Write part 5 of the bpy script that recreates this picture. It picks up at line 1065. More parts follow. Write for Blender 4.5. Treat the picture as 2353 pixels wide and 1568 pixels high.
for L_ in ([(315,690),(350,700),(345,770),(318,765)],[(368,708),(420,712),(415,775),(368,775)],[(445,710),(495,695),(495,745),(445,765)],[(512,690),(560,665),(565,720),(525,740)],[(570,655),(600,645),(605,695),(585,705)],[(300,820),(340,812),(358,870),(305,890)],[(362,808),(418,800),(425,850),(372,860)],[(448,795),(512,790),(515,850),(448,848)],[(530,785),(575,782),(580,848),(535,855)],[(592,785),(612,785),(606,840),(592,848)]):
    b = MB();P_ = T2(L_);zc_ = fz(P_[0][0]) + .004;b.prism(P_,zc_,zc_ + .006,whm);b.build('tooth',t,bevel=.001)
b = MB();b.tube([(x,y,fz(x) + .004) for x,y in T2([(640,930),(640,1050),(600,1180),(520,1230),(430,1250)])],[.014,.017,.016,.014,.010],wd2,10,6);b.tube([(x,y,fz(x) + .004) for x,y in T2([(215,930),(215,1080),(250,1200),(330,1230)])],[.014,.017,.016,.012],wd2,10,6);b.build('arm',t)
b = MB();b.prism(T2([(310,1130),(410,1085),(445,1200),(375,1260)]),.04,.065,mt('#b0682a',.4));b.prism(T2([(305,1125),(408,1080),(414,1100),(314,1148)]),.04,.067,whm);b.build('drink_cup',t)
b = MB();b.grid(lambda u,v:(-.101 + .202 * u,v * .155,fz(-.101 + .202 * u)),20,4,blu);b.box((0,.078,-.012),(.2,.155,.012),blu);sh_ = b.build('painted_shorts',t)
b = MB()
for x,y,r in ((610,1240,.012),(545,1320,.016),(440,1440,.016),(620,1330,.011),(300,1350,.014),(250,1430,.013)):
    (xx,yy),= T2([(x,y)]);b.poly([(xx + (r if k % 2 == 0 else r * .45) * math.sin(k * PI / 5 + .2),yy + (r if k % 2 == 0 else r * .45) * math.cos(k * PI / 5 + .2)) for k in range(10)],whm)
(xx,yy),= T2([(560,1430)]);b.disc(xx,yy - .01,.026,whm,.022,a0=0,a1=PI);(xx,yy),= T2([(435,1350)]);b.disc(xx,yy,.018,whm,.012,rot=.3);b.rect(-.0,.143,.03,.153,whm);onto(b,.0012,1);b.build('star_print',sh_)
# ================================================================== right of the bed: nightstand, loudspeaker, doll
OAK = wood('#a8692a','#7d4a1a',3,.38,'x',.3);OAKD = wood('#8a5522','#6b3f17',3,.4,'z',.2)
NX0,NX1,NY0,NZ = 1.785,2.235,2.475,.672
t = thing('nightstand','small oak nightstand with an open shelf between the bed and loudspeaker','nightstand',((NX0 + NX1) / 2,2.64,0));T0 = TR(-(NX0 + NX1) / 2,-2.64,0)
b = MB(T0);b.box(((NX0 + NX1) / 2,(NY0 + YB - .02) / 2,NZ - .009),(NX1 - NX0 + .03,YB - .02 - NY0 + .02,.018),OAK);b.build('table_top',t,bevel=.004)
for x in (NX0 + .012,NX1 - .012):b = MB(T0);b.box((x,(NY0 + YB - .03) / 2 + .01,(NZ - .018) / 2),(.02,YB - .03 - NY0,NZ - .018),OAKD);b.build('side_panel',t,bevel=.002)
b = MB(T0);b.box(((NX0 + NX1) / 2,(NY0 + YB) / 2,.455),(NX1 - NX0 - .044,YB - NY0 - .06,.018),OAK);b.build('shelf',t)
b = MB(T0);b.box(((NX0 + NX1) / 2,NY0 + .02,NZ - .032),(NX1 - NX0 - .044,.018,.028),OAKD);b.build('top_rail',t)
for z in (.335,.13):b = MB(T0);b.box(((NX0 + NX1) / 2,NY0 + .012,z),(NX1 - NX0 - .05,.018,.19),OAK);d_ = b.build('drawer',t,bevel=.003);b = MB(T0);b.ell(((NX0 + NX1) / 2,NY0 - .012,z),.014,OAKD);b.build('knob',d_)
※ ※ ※
Written instruction:
Reproduce every line above without error.

Written answer:
Write part 5 of the bpy script that recreates this picture. It picks up at line 1065. More parts follow. Write for Blender 4.5. Treat the picture as 2353 pixels wide and 1568 pixels high.
for L_ in ([(315,690),(350,700),(345,770),(318,765)],[(368,708),(420,712),(415,775),(368,775)],[(445,710),(495,695),(495,745),(445,765)],[(512,690),(560,665),(565,720),(525,740)],[(570,655),(600,645),(605,695),(585,705)],[(300,820),(340,812),(358,870),(305,890)],[(362,808),(418,800),(425,850),(372,860)],[(448,795),(512,790),(515,850),(448,848)],[(530,785),(575,782),(580,848),(535,855)],[(592,785),(612,785),(606,840),(592,848)]):
    b = MB();P_ = T2(L_);zc_ = fz(P_[0][0]) + .004;b.prism(P_,zc_,zc_ + .006,whm);b.build('tooth',t,bevel=.001)
b = MB();b.tube([(x,y,fz(x) + .004) for x,y in T2([(640,930),(640,1050),(600,1180),(520,1230),(430,1250)])],[.014,.017,.016,.014,.010],wd2,10,6);b.tube([(x,y,fz(x) + .004) for x,y in T2([(215,930),(215,1080),(250,1200),(330,1230)])],[.014,.017,.016,.012],wd2,10,6);b.build('arm',t)
b = MB();b.prism(T2([(310,1130),(410,1085),(445,1200),(375,1260)]),.04,.065,mt('#b0682a',.4));b.prism(T2([(305,1125),(408,1080),(414,1100),(314,1148)]),.04,.067,whm);b.build('drink_cup',t)
b = MB();b.grid(lambda u,v:(-.101 + .202 * u,v * .155,fz(-.101 + .202 * u)),20,4,blu);b.box((0,.078,-.012),(.2,.155,.012),blu);sh_ = b.build('painted_shorts',t)
b = MB()
for x,y,r in ((610,1240,.012),(545,1320,.016),(440,1440,.016),(620,1330,.011),(300,1350,.014),(250,1430,.013)):
    (xx,yy),= T2([(x,y)]);b.poly([(xx + (r if k % 2 == 0 else r * .45) * math.sin(k * PI / 5 + .2),yy + (r if k % 2 == 0 else r * .45) * math.cos(k * PI / 5 + .2)) for k in range(10)],whm)
(xx,yy),= T2([(560,1430)]);b.disc(xx,yy - .01,.026,whm,.022,a0=0,a1=PI);(xx,yy),= T2([(435,1350)]);b.disc(xx,yy,.018,whm,.012,rot=.3);b.rect(-.0,.143,.03,.153,whm);onto(b,.0012,1);b.build('star_print',sh_)
# ================================================================== right of the bed: nightstand, loudspeaker, doll
OAK = wood('#a8692a','#7d4a1a',3,.38,'x',.3);OAKD = wood('#8a5522','#6b3f17',3,.4,'z',.2)
NX0,NX1,NY0,NZ = 1.785,2.235,2.475,.672
t = thing('nightstand','small oak nightstand with an open shelf between the bed and loudspeaker','nightstand',((NX0 + NX1) / 2,2.64,0));T0 = TR(-(NX0 + NX1) / 2,-2.64,0)
b = MB(T0);b.box(((NX0 + NX1) / 2,(NY0 + YB - .02) / 2,NZ - .009),(NX1 - NX0 + .03,YB - .02 - NY0 + .02,.018),OAK);b.build('table_top',t,bevel=.004)
for x in (NX0 + .012,NX1 - .012):b = MB(T0);b.box((x,(NY0 + YB - .03) / 2 + .01,(NZ - .018) / 2),(.02,YB - .03 - NY0,NZ - .018),OAKD);b.build('side_panel',t,bevel=.002)
b = MB(T0);b.box(((NX0 + NX1) / 2,(NY0 + YB) / 2,.455),(NX1 - NX0 - .044,YB - NY0 - .06,.018),OAK);b.build('shelf',t)
b = MB(T0);b.box(((NX0 + NX1) / 2,NY0 + .02,NZ - .032),(NX1 - NX0 - .044,.018,.028),OAKD);b.build('top_rail',t)
for z in (.335,.13):b = MB(T0);b.box(((NX0 + NX1) / 2,NY0 + .012,z),(NX1 - NX0 - .05,.018,.19),OAK);d_ = b.build('drawer',t,bevel=.003);b = MB(T0);b.ell(((NX0 + NX1) / 2,NY0 - .012,z),.014,OAKD);b.build('knob',d_)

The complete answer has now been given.